What would immediately bring the calendar forward for the Sixers is if they can leverage this current rise by signing a top notch free agent. The LeBron to Philly stuff feels massively unlikely (at a guess, his options are Los Angeles, Houston, San Antonio or stay in Cleveland… kinda leaning towards the latter, tbh) but what about Kawhi Leonard? He’d be an incredible fit here. Or Paul George. Maybe even an up and comer like Aaron Gordon, although that might not be such a great fit. Hey, Carmelo Anthony sounds like he… haha, nope. Can’t even finish that sentence with a straight face, sorry.
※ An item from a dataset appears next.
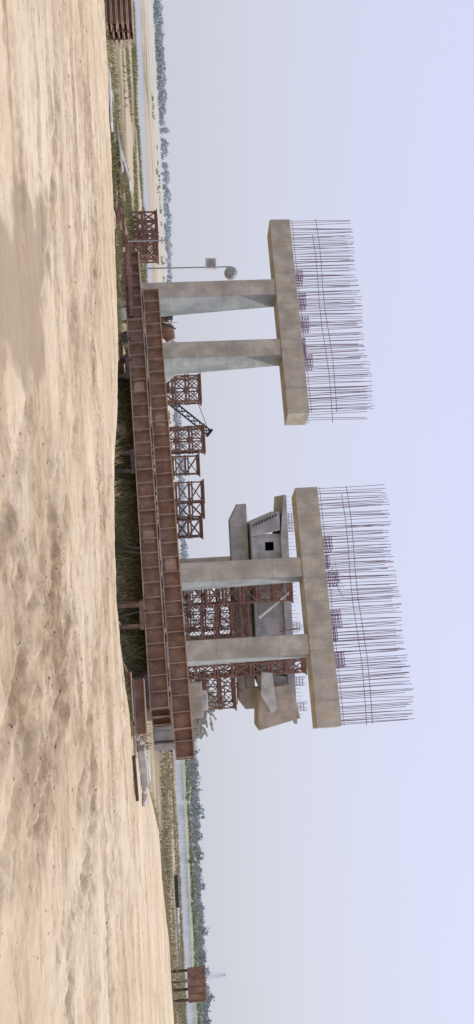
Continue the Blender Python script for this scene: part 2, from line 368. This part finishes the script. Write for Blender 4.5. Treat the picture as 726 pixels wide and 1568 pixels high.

It was always too early for the Sixers to turn it all the way up, so don’t be too bummed about them copping the gentleman’s sweep. The important thing is that they made progress and did enough to set themselves up as a free agent destination.
The other important thing is that lottery changes are coming. This was a one-time-only experiment and the results are… strangely inconclusive. Did they set their franchise up for the next decade by tanking? Yeah, probably. Could they have done the same without shamelessly swimming in pig filth for three years? Yeah, probably. Depends on your perspective, really.